> Short exercise
Please set the lines down again exactly, from the top of the entries through the line that contains "COL = bpy.context.scene.collection".

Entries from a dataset
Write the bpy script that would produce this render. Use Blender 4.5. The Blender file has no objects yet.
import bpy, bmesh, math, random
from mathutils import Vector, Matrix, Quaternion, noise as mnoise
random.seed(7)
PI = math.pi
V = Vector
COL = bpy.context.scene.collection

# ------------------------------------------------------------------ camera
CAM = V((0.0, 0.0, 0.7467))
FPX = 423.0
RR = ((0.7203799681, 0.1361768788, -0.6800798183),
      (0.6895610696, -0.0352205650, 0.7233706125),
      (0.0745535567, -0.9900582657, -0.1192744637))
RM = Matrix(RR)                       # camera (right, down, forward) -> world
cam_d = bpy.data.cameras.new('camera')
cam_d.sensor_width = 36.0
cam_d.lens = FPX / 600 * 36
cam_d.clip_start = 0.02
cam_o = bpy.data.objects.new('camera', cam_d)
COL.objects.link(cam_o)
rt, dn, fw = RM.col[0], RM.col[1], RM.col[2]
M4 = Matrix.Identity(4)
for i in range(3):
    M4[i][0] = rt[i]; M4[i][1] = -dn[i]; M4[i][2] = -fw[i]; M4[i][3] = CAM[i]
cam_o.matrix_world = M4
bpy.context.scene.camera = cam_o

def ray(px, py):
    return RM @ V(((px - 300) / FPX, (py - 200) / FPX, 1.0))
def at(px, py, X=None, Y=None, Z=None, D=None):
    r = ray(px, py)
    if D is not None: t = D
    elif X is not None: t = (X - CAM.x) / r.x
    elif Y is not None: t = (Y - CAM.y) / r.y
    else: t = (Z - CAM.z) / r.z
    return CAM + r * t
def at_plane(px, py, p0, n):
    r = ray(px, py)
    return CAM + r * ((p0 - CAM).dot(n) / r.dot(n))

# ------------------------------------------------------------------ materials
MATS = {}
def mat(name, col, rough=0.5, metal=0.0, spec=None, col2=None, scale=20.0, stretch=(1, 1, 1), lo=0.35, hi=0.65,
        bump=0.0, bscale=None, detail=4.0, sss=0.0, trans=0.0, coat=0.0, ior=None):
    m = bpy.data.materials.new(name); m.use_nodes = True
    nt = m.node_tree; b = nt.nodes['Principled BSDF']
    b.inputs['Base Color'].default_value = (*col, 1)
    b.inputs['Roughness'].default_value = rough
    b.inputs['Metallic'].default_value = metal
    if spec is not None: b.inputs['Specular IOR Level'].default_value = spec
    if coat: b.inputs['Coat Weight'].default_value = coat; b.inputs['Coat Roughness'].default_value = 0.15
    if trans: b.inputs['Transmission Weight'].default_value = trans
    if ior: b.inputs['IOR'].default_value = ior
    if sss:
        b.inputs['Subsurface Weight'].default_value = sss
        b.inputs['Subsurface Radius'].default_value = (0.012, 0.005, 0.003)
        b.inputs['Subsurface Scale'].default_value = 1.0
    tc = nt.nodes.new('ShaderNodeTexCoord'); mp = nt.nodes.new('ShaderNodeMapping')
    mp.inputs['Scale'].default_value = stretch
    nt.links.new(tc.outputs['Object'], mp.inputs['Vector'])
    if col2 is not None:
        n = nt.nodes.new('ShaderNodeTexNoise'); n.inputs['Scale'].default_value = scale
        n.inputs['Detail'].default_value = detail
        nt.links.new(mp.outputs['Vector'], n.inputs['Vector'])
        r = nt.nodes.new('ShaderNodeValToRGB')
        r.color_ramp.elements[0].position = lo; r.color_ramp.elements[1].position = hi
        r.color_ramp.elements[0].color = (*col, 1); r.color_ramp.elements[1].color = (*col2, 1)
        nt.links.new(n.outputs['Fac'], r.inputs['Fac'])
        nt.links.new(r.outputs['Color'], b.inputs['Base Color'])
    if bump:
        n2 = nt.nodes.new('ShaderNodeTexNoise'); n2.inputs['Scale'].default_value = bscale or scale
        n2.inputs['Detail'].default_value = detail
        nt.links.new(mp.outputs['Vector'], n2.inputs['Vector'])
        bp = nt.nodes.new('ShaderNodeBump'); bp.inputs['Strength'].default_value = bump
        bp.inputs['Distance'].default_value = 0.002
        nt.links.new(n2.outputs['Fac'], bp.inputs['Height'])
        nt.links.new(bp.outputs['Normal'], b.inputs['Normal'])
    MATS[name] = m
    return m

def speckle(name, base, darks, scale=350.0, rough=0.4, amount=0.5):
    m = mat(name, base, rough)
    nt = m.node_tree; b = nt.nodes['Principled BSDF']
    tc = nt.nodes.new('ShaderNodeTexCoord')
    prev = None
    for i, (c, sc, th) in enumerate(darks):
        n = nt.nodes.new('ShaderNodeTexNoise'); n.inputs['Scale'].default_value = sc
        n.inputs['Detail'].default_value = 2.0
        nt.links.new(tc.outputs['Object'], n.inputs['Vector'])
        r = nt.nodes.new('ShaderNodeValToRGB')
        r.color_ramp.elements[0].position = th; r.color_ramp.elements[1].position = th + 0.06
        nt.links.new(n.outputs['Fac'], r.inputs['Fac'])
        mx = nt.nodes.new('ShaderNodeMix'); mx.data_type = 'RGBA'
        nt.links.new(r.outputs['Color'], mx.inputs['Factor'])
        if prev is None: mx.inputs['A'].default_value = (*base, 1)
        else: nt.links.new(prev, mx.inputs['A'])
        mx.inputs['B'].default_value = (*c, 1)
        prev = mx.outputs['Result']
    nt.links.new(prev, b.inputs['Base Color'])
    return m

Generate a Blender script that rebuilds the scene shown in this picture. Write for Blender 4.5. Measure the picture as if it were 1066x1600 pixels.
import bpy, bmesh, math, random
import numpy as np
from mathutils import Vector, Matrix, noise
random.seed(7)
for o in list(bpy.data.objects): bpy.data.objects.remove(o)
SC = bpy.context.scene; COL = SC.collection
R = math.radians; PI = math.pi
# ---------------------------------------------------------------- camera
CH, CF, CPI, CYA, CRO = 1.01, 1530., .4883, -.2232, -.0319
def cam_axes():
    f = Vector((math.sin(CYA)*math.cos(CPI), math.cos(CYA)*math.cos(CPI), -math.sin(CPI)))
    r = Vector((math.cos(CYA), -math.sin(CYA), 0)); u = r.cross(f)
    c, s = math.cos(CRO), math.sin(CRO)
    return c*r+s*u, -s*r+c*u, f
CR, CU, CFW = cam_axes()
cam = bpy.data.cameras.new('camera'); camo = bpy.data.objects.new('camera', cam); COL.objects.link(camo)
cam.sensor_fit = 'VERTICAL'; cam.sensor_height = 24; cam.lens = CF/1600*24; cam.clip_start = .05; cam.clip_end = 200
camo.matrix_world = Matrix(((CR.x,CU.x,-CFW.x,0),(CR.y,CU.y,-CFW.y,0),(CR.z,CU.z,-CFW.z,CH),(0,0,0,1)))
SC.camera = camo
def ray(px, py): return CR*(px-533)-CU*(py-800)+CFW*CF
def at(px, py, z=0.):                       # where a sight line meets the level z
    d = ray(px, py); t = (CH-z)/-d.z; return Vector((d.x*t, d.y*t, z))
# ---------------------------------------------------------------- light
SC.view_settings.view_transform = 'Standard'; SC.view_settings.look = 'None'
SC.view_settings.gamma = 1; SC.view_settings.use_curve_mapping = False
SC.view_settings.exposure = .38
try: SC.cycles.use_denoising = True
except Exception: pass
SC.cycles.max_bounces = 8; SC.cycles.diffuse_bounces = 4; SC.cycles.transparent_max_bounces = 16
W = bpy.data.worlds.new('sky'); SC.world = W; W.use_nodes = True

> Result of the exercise
Write the bpy script that would produce this render. Use Blender 4.5. The Blender file has no objects yet.
import bpy, bmesh, math, random
from mathutils import Vector, Matrix, Quaternion, noise as mnoise
random.seed(7)
PI = math.pi
V = Vector
COL = bpy.context.scene.collection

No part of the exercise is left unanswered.